Jerusalem Mayor Nir Barkat said Tuesday that he is confident Donald Trump will move the American Embassy from Tel Aviv to Jerusalem, a break in US policy that is sure to anger Palestinians, who claim the eastern sector of the city for their future capital.
Barkat told The Associated Press that he has been in touch with Trump’s staff about the issue. While previous presidential candidates have made similar promises, Barkat said his conversations have led him to believe that Trump is serious about making the move.
“Naturally my intuition tells me that it’s different this time, knowing the people hearing his statements, where we are today,” Barkat said.
Transferring the embassy to Jerusalem would be a highly symbolic and politically charged act. The fate of east Jerusalem is at the heart of the conflict between Israel and the Palestinians. Virtually all embassies to Israel are located in or around Tel Aviv.
Israel captured east Jerusalem in the 1967 Six-Day War and annexed it in a move that is not internationally recognized. It claims the entire city as its capital. The Palestinians seek east Jerusalem, home to key Jewish, Muslim and Christian holy sites, as the capital of their future state.
“The United States of America has embassies in all of the world’s capitals with the exception of Israel,” Barkat said. “That’s absurd, and moving the embassy to the capital of the Jewish people, to Jerusalem, is a straightforward, standard thing to do.”
Barkat spoke a day after Trump’s spokeswoman Kellyanne Conway told conservative radio host Hugh Hewitt that the president-elect is determined to move the embassy to Jerusalem when he takes office
“That is a very big priority for this president-elect, Donald Trump,” she said. “He made that very clear during the campaign, Hugh. And as president-elect, I’ve heard him repeat it several times privately, if not publicly.”
The moving of the embassy, and recognition of Jerusalem as Israel’s capital, enjoys broad support among Israel’s Jewish majority. Speaking to foreign reporters Monday, before Conway’s comments had been reported, opposition lawmaker Yair Lapid called the proposal an “excellent idea.”
Moving the embassy to Jerusalem would signal US recognition of Jerusalem as Israel’s capital, a move that would infuriate Palestinians, break decades of American policy and distance the US from most of the international community, including its closest allies in Western Europe.
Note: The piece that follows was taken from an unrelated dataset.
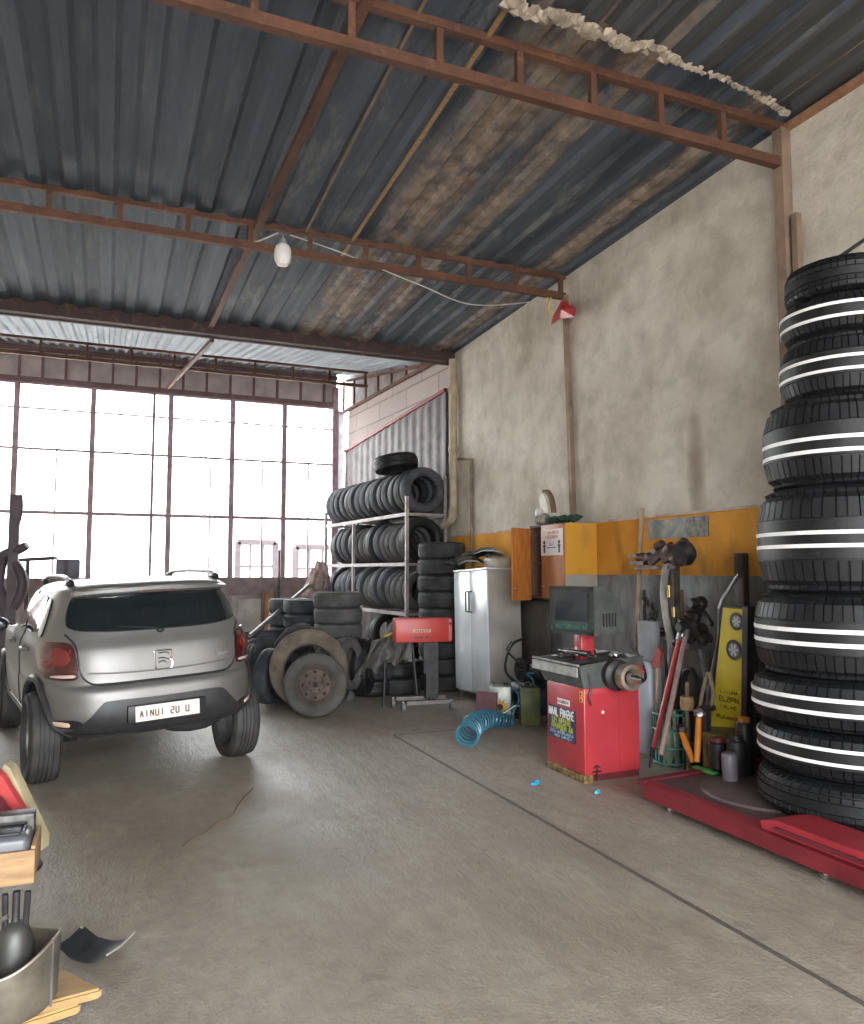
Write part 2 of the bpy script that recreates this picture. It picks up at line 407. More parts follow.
bm = nb(); box(bm, (-4.2, -4.1, 0), (-3.2, -3.95, 5.2)); box(bm, (4.0, -4.1, 0), (5, -3.95, 5.2)); box(bm, (-3.2, -4.1, 4.3), (4.0, -3.95, 5.2)); struct(obj('wall_behind', bm, M_walln))
bm = nb(); a, b = atx(864, 499, WX), atx(455, 534, WX)
box(bm, (WX - .012, -4, ZB1), (WX, 10.38, ZB1 + .022)); struct(obj('trim_1', bm, mat('pale_trim', (.5, .40, .32), .7)))

# window wall
XR = aty(336, 450, WY).x
zs = [aty(333, 407, WY).z, aty(333, 430, WY).z, aty(333, 465, WY).z, aty(333, 520, WY).z, aty(333, 577, WY).z]
bm = nb(); fr = .035
cols = [15, 92, 170, 232, 284]
for px in cols:
    x = aty(px, 450, WY).x; box(bm, (x - .045, WY - .05, 0), (x + .045, WY + .05, zs[0]))
x = aty(153, 450, WY).x; box(bm, (x - .025, WY - .03, zs[4]), (x + .025, WY + .03, zs[0]))
box(bm, (XR - .09, WY - .08, 0), (XR + .03, WY + .08, 5.25))
for z, h in ((zs[0], .05), (zs[1], .012), (zs[2], .018), (zs[3], .028)): box(bm, (-4.02, WY - .04, z - h), (XR, WY + .04, z + h))
for px in (55, 210, 262, 308):
    x = aty(px, 500, WY).x; box(bm, (x - .012, WY - .02, zs[4]), (x + .012, WY + .02, zs[2]))
x = -2.9; box(bm, (x - .07, WY - .06, 0), (x + .07, WY + .06, zs[0]))
win = struct(obj('window_1', bm, M_mauve))
bm = nb(); box(bm, (-4.02, WY + .045, zs[4] - .12), (XR, WY + .05, zs[0]))
gm = bpy.data.materials.new('window_glass'); gm.use_nodes = True; nt = gm.node_tree; nt.nodes.clear()
o_ = nt.nodes.new('ShaderNodeOutputMaterial'); mx = nt.nodes.new('ShaderNodeMixShader'); tr = nt.nodes.new('ShaderNodeBsdfTransparent'); gl = nt.nodes.new('ShaderNodeBsdfGlossy')
gl.inputs['Roughness'].default_value = .03; mx.inputs[0].default_value = .05; tr.inputs[0].default_value = (.97, .98, .98, 1)
nt.links.new(tr.outputs[0], mx.inputs[1]); nt.links.new(gl.outputs[0], mx.inputs[2]); nt.links.new(mx.outputs[0], o_.inputs[0])
obj('window_glass', bm, gm, win, world=True)
bm = nb(); box(bm, (-4.02, WY - .065, zs[4] - .34), (XR, WY + .055, zs[4])); obj('sill_beam', bm, mat('mauve_sill', (.20, .15, .15), .7), win, world=True)
bm = nb(); box(bm, (-4.02, WY - .02, 0), (XR, WY + .04, zs[4] - .34)); struct(obj('wall_far', bm, mat('grey_board', (.34, .31, .29), .85, 0, .35, 2)))
bm = nb(); z1 = aty(336, 379, WY).z
box(bm, (-4.02, WY - .01, zs[0]), (XR, WY + .03, z1 + .2)); h = struct(obj('trim_2', bm, M_hdr))
bm = nb()
px = -5
while px < 335:
    x = aty(px, 390, WY).x; box(bm, (x - .022, WY - .05, zs[0]), (x + .022, WY - .01, z1)); px += 23.5
box(bm, (-4.02, WY - .07, z1 - .04), (XR, WY + .0, z1 + .04)); box(bm, (-4.02, WY - .07, zs[0] - .02), (XR, WY - .01, zs[0] + .07))
struct(obj('trim_3', bm, mk_rust('mauve_rust', ((.09, .055, .055), (.17, .10, .10)))))
# grey panel beside the window post
bm = nb(); x = aty(343, 450, WY).x; box(bm, (XR + .04, WY + .1, 0), (x + .05, WY + .16, aty(340, 410, WY).z)); tag(obj('metal_sheet', bm, mat('grey_metal', (.22, .24, .25), .6, .2)), 'narrow upright grey metal sheet beside the window post', 'panel')

# outside: house with barred windows, thin poles
yb = 30
bm = nb(); box(bm, (-25, yb, -.1), (40, yb + 5, 5.5)); tag(obj('neighbour_building', bm, M_white), 'pale overexposed building across the yard behind the window wall', 'building')
hb = bpy.data.objects['neighbour_building']
for i, (x0, y0, x1, y1) in enumerate(((238, 542, 275, 590), (296, 547, 336, 590), (165, 480, 176, 500))[:2]):
    a, b = aty(x0, y0, yb - .1), aty(x1, y1, yb - .1); bm = nb(); t = .11
    for p, q in (((a.x, b.z), (a.x, a.z)), ((b.x, b.z), (b.x, a.z)), ((a.x, a.z), (b.x, a.z)), ((a.x, b.z), (b.x, b.z))):
        bar(bm, (p[0], yb - .08, p[1]), (q[0], yb - .08, q[1]), t * 1.8)
    for k in (1, 2): xx = a.x + (b.x - a.x) * k / 3; bar(bm, (xx, yb - .06, b.z), (xx, yb - .06, a.z), t * .6)
    zz = (a.z + b.z) / 2; bar(bm, (a.x, yb - .06, zz), (b.x, yb - .06, zz), t * .7)
    obj('window_frame', bm, mat('faded_frame_%d' % i, (.045, .03, .035), .8), hb, world=True)
for i, (px, ty, h) in enumerate(((183, 480, 0), (203, 455, 0), (213, 495, 0), (110, 505, 0), (130, 520, 0))):
    p = aty(px, 600, 19); t = aty(px, ty, 19); bm = nb(); tube(bm, [(p.x, 19, -.1), (p.x, 19, t.z)], .03, 8)
    pl = ['just left of the middle mullion pair', 'tallest, right of the middle mullion pair', 'shortest, right of the middle mullion pair', 'outside above the left of the car roof', 'outside above the centre of the car roof'][i]
    tag(obj('fence_pole', bm, M_mauve), 'thin pole standing in the yard, ' + pl, 'pole', 'thin poles in the yard')

# corrugated cladding panel on the block wall
bm = nb(); a0, a1 = atw(348, 452), atw(451, 390); n_ = 60; T = SK0 - SK0
def skp(t, z, off): p = SK0 + SK * t + SKN * off; return (p.x, p.y, z)
t0 = .02; t1 = L - .02
top = lambda t: a1.z + (a0.z - a1.z) * (t / t1)
prev = None
for i in range(n_ + 1):
    t = t0 + (t1 - t0) * i / n_; off = .06 if (i // 2) % 2 else .08
    v = [bm.verts.new(skp(t, 0, off)), bm.verts.new(skp(t, top(t), off)), bm.verts.new(skp(t, top(t), off - .01)), bm.verts.new(skp(t, 0, off - .01))]
    if prev:
        for k in range(4): bm.faces.new((prev[k], prev[(k + 1) % 4], v[(k + 1) % 4], v[k]))
    prev = v
cl = thing('cladding_sheet', 'ribbed grey metal cladding sheet with slanted top on the block wall', 'cladding', skp(t1 / 2, 0, .07))
obj('ribbed_sheet', bm, mat('ribbed_metal', (.15, .13, .13), .65, .1, .3, 5), cl, world=True, smooth=0)
bm = nb(); bar(bm, skp(t0, top(t0), .08), skp(t1, top(t1), .08), .05, .05); obj('edge_rail', bm, mat('dull_red_rail', (.25, .06, .06), .6), cl, world=True)
# ------------------------------------------------------------------ roof steel
def truss(name, label, y, pz_top, pz_bot, x0=-4.0, x1=WX - .02, step=.62, cw=.055, m=M_rust):
    t = thing(name, label, 'roof truss', (x0, y, pz_bot), group='roof trusses')
    bm = nb(); bar(bm, (x0, y, pz_top), (x1, y, pz_top), cw, cw); obj('top_chord', bm, m, t, world=True)
    bm = nb(); bar(bm, (x0, y, pz_bot), (x1, y, pz_bot), cw * 1.1, cw * 1.3); obj('bottom_chord', bm, m, t, world=True)
    x = x1 - .05 if step else 0
    while x > x0:
        bm = nb(); bar(bm, (x, y, pz_bot), (x, y, pz_top), cw * .8); obj('web_post', bm, m, t, world=True); x -= step
    return t
y1_ = atx(786, 140, WX).y; tz, bz = atx(786, 121, WX).z, atx(786, 166, WX).z
truss('roof_truss', 'rusty steel roof truss nearest the camera, spanning to the right wall', y1_, tz - .06, bz, step=.565)
y2_ = atx(566, 290, WX).y; tz2, bz2 = atx(566, 276, WX).z, atx(566, 297, WX).z
truss('roof_truss', 'rusty roof truss with the hanging bulb, second from the camera', y2_, tz2 - .02, bz2, step=.575)
y4_ = WY - .12; z4a, z4b = aty(340, 379, y4_).z, 0
p = aty(200, 352, 13.2); q = aty(200, 366, 13.2)
truss('roof_truss', 'farthest thin roof truss just before the window wall', 13.2, p.z - .06, q.z - .07, step=.66, x1=4.3, cw=.04)
bm = nb(); zt = atx(460, 351, WX).z; y3_ = YB - .12
t = thing('roof_beam', 'deep dark steel beam where the two roofs meet', 'beam', (0, y3_, zt))
bar(bm, (-4, y3_, zt - .02), (WX - .01, y3_, zt - .02), .12, .20); obj('main_beam', bm, M_rustdk, t, world=True)
bm = nb(); bar(bm, (-4, y3_ + .1, zt - .11), (WX - .01, y3_ + .1, zt - .11), .05, .05); obj('lower_rail', bm, M_rustdk, t, world=True)
# purlin running in depth
p = atz(367, 8, zr(3) - .03); q = atz(205, 335, zr(9) - .02); bm = nb(); bar(bm, (p.x + .03, 1.0, zr(1) - .04), (q.x, YB - .1, zr(YB) - .04), .07, .06)
tag(obj('roof_purlin', bm, M_rust), 'long rusty purlin running in depth under the dark roof sheets', 'purlin')
p = atz(207, 335, 4.68); q = aty(168, 388, WY - .1); bm = nb(); bar(bm, (q.x + .25, YB, zr(YB) - .16), (q.x, WY - .12, q.z), .05)
tag(obj('roof_purlin', bm, M_rust), 'short rusty brace reaching down to the header over the windows', 'purlin')
# thin light batten
p = atz(490, 30, 4.9); bm = nb(); bar(bm, (p.x - .0, 2.0, zr(2) - .03), (atz(372, 215, 4.85).x, 7.7, zr(7.7) - .02), .03, .02); tag(obj('roof_batten', bm, M_wood), 'thin pale wooden batten running in depth between two trusses', 'batten')
p = atz(418, 10, 4.9); bm = nb(); bar(bm, (p.x, 2.6, zr(2.6) - .03), (atz(310, 225, 4.85).x, 7.2, zr(7.2) - .02), .02, .015); tag(obj('roof_batten', bm, M_post), 'thin dull batten on the roof just left of the pale one', 'batten')
# small truss on top of the block wall
t = thing('wall_top_lattice', 'rusty lattice rail sloping along the top of the block wall', 'lattice', skp(L / 2, ZT, .06))
bm = nb(); za = zbk(YB + .3) - .03; zb_ = zbk(WY - .3) - .1
bar(bm, skp(.5, ZT + .03, .05), skp(L + .6, ZT + .0, .05), .05); obj('bottom_rail', bm, M_rust, t, world=True)
bm = nb(); bar(bm, skp(.4, za - .02, .05), skp(L, zb_, .05), .045); obj('top_rail', bm, M_rust, t, world=True)
for k in range(7):
    u = .9 + k * .62; bm = nb(); bar(bm, skp(u, ZT, .05), skp(u, za + (zb_ - za) * u / L, .05), .035); obj('web_post', bm, M_rust, t, world=True)
bm = nb(); A = [skp(-.05, ZT, -.10), skp(L + .6, ZT + .1, -.10), skp(L + .6, zbk(WY) + .1, -.10), skp(-.05, zbk(YB) + .1, -.10)]; n2 = -SKN * .03
va = [bm.verts.new(q) for q in A]; vb = [bm.verts.new(Vector(q) + n2) for q in A]; bm.faces.new(va); bm.faces.new(vb[::-1]); [bm.faces.new((va[i], va[(i + 1) % 4], vb[(i + 1) % 4], vb[i])) for i in range(4)]
struct(obj('trim_4', bm, mat('gable_sheet', (.24, .21, .20), .7, 0, .3, 4)))
# foam seal along the lapped sheets
bm = nb(); pts = [atz(x, y, 4.93) for x, y in ((508, -2), (540, 8), (566, 12), (600, 28), (640, 40), (680, 56), (725, 74), (770, 96), (787, 108))]
pts = smooth_path(pts, 18); rr = random.Random(5)
for i, p in enumerate(pts):
    k = 1 if i < 90 else .55
    blob(bm, (p.x + rr.uniform(-.02, .02), p.y + rr.uniform(-.03, .03) * k, zr(p.y) - .075 + rr.uniform(-.02, .01)), (.028 * k + .008 + rr.uniform(-.01, .012) * k, .034 * k + rr.uniform(-.01, .02) * k, .014 * k + .005), 1, .3, seed=i)
tag(obj('sealing_foam', bm, mat('dirty_foam', (.40, .34, .27), .95, 0, .35, 9)), 'crumbling pale foam seal along the lapped roof sheets', 'sealing foam')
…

The Palestinians condemned the idea.
“Any attempt to move the embassy to Jerusalem will not help achieve peace,” said Adnan Husseini, Palestinian minister for Jerusalem affairs. He urged Trump to instead push for the establishment of a Palestinian state as part of a peace settlement with Israel.
Trump has said he would like to broker a peace deal, but he has given few details on how he hopes to do so. He has raised concerns among Palestinians because many of his advisers take hard-line positions that favor Israel, and his campaign platform made no mention of Palestinian independence—a US position for the past two decades.
The last round of US-mediated peace talks collapsed over two years ago.